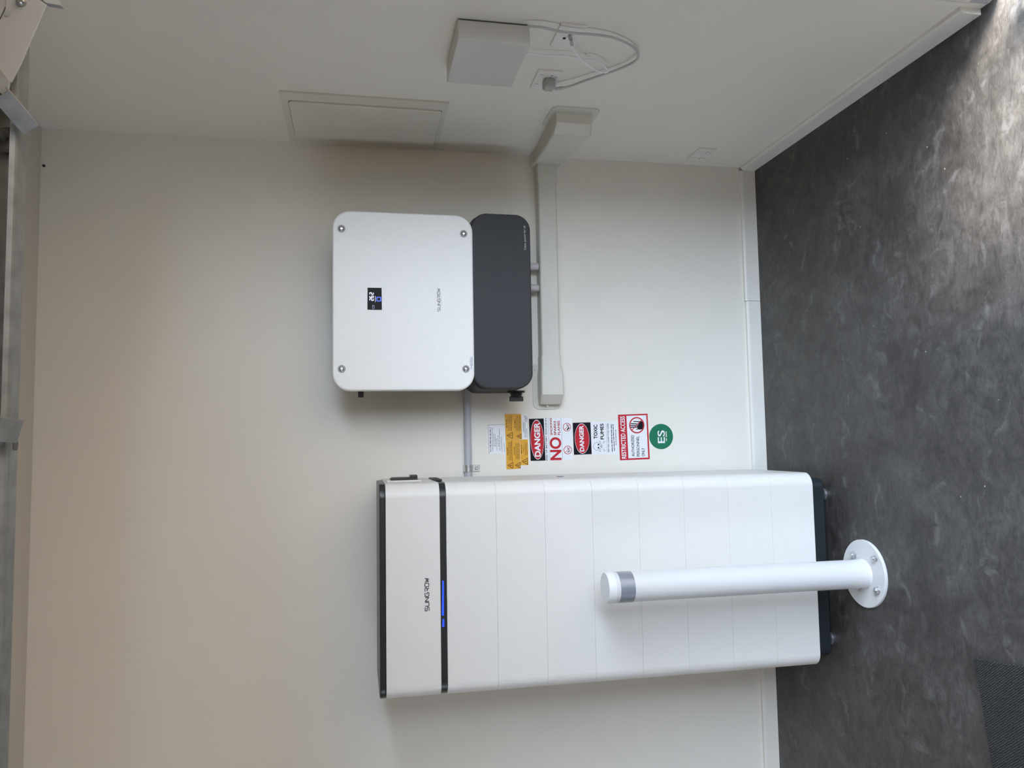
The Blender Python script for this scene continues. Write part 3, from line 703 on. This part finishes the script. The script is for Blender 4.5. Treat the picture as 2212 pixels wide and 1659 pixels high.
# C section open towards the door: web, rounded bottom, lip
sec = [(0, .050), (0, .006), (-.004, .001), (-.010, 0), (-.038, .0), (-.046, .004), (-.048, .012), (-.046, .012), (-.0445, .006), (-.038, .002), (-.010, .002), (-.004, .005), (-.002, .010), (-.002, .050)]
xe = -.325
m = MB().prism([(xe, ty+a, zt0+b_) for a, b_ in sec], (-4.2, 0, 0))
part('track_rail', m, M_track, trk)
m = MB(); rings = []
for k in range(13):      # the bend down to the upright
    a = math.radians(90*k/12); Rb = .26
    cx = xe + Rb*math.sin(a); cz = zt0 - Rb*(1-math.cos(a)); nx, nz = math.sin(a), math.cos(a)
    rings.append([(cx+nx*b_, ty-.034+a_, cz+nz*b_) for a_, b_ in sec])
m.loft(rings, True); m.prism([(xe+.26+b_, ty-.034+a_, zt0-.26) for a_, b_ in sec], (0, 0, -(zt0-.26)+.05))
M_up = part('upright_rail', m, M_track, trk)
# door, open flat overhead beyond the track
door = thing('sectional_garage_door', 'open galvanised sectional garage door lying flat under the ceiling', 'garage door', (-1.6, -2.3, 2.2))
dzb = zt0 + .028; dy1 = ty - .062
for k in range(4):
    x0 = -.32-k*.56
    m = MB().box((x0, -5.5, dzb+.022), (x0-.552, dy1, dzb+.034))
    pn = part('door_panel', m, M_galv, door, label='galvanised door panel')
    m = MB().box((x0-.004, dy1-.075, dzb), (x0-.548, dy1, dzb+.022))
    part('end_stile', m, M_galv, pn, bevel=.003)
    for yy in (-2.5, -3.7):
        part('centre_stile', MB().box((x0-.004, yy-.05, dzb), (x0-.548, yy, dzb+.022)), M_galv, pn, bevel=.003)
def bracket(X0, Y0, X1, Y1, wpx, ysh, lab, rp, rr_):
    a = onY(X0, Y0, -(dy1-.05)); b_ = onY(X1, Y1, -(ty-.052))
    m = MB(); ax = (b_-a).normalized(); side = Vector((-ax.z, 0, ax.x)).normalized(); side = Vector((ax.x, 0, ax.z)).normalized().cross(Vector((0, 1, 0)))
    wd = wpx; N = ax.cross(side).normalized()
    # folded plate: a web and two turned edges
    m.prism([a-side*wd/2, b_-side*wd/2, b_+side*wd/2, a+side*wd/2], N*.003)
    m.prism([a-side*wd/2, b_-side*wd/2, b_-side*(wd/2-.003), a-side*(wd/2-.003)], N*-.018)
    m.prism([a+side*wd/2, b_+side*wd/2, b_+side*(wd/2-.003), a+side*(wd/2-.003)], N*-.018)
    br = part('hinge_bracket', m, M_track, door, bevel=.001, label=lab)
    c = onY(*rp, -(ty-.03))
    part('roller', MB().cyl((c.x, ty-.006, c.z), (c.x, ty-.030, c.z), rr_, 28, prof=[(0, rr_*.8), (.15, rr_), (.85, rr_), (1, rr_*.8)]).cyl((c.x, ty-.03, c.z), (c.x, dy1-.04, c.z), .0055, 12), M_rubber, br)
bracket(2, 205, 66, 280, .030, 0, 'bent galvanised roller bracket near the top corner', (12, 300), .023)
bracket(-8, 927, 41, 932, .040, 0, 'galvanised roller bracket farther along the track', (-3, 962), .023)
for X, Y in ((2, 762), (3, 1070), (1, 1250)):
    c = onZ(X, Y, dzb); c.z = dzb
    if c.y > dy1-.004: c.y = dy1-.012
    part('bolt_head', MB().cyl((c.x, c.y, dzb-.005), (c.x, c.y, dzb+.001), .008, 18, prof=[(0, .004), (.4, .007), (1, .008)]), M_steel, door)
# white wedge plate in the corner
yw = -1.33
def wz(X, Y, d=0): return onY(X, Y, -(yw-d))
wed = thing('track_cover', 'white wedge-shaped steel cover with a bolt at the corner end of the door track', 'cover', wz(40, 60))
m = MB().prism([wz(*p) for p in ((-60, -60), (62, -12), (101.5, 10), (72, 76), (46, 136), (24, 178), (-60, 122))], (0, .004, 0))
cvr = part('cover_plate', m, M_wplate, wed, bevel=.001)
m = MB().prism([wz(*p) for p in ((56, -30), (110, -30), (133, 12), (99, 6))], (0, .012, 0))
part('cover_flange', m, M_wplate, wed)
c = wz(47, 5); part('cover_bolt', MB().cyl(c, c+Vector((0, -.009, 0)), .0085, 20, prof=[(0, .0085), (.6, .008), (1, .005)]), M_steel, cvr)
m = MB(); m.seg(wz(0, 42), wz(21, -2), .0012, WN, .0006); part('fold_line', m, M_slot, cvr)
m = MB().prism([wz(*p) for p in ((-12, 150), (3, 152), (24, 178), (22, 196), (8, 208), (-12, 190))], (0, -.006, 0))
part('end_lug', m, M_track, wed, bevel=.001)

---------------

Work to do:
Repeat the material above in full and unchanged, minus its images.

Answer for this exercise:
The Blender Python script for this scene continues. Write part 3, from line 703 on. This part finishes the script. The script is for Blender 4.5. Treat the picture as 2212 pixels wide and 1659 pixels high.
# C section open towards the door: web, rounded bottom, lip
sec = [(0, .050), (0, .006), (-.004, .001), (-.010, 0), (-.038, .0), (-.046, .004), (-.048, .012), (-.046, .012), (-.0445, .006), (-.038, .002), (-.010, .002), (-.004, .005), (-.002, .010), (-.002, .050)]
xe = -.325
m = MB().prism([(xe, ty+a, zt0+b_) for a, b_ in sec], (-4.2, 0, 0))
part('track_rail', m, M_track, trk)
m = MB(); rings = []
for k in range(13):      # the bend down to the upright
    a = math.radians(90*k/12); Rb = .26
    cx = xe + Rb*math.sin(a); cz = zt0 - Rb*(1-math.cos(a)); nx, nz = math.sin(a), math.cos(a)
    rings.append([(cx+nx*b_, ty-.034+a_, cz+nz*b_) for a_, b_ in sec])
m.loft(rings, True); m.prism([(xe+.26+b_, ty-.034+a_, zt0-.26) for a_, b_ in sec], (0, 0, -(zt0-.26)+.05))
M_up = part('upright_rail', m, M_track, trk)
# door, open flat overhead beyond the track
door = thing('sectional_garage_door', 'open galvanised sectional garage door lying flat under the ceiling', 'garage door', (-1.6, -2.3, 2.2))
dzb = zt0 + .028; dy1 = ty - .062
for k in range(4):
    x0 = -.32-k*.56
    m = MB().box((x0, -5.5, dzb+.022), (x0-.552, dy1, dzb+.034))
    pn = part('door_panel', m, M_galv, door, label='galvanised door panel')
    m = MB().box((x0-.004, dy1-.075, dzb), (x0-.548, dy1, dzb+.022))
    part('end_stile', m, M_galv, pn, bevel=.003)
    for yy in (-2.5, -3.7):
        part('centre_stile', MB().box((x0-.004, yy-.05, dzb), (x0-.548, yy, dzb+.022)), M_galv, pn, bevel=.003)
def bracket(X0, Y0, X1, Y1, wpx, ysh, lab, rp, rr_):
    a = onY(X0, Y0, -(dy1-.05)); b_ = onY(X1, Y1, -(ty-.052))
    m = MB(); ax = (b_-a).normalized(); side = Vector((-ax.z, 0, ax.x)).normalized(); side = Vector((ax.x, 0, ax.z)).normalized().cross(Vector((0, 1, 0)))
    wd = wpx; N = ax.cross(side).normalized()
    # folded plate: a web and two turned edges
    m.prism([a-side*wd/2, b_-side*wd/2, b_+side*wd/2, a+side*wd/2], N*.003)
    m.prism([a-side*wd/2, b_-side*wd/2, b_-side*(wd/2-.003), a-side*(wd/2-.003)], N*-.018)
    m.prism([a+side*wd/2, b_+side*wd/2, b_+side*(wd/2-.003), a+side*(wd/2-.003)], N*-.018)
    br = part('hinge_bracket', m, M_track, door, bevel=.001, label=lab)
    c = onY(*rp, -(ty-.03))
    part('roller', MB().cyl((c.x, ty-.006, c.z), (c.x, ty-.030, c.z), rr_, 28, prof=[(0, rr_*.8), (.15, rr_), (.85, rr_), (1, rr_*.8)]).cyl((c.x, ty-.03, c.z), (c.x, dy1-.04, c.z), .0055, 12), M_rubber, br)
bracket(2, 205, 66, 280, .030, 0, 'bent galvanised roller bracket near the top corner', (12, 300), .023)
bracket(-8, 927, 41, 932, .040, 0, 'galvanised roller bracket farther along the track', (-3, 962), .023)
for X, Y in ((2, 762), (3, 1070), (1, 1250)):
    c = onZ(X, Y, dzb); c.z = dzb
    if c.y > dy1-.004: c.y = dy1-.012
    part('bolt_head', MB().cyl((c.x, c.y, dzb-.005), (c.x, c.y, dzb+.001), .008, 18, prof=[(0, .004), (.4, .007), (1, .008)]), M_steel, door)
# white wedge plate in the corner
yw = -1.33
def wz(X, Y, d=0): return onY(X, Y, -(yw-d))
wed = thing('track_cover', 'white wedge-shaped steel cover with a bolt at the corner end of the door track', 'cover', wz(40, 60))
m = MB().prism([wz(*p) for p in ((-60, -60), (62, -12), (101.5, 10), (72, 76), (46, 136), (24, 178), (-60, 122))], (0, .004, 0))
cvr = part('cover_plate', m, M_wplate, wed, bevel=.001)
m = MB().prism([wz(*p) for p in ((56, -30), (110, -30), (133, 12), (99, 6))], (0, .012, 0))
part('cover_flange', m, M_wplate, wed)
c = wz(47, 5); part('cover_bolt', MB().cyl(c, c+Vector((0, -.009, 0)), .0085, 20, prof=[(0, .0085), (.6, .008), (1, .005)]), M_steel, cvr)
m = MB(); m.seg(wz(0, 42), wz(21, -2), .0012, WN, .0006); part('fold_line', m, M_slot, cvr)
m = MB().prism([wz(*p) for p in ((-12, 150), (3, 152), (24, 178), (22, 196), (8, 208), (-12, 190))], (0, -.006, 0))
part('end_lug', m, M_track, wed, bevel=.001)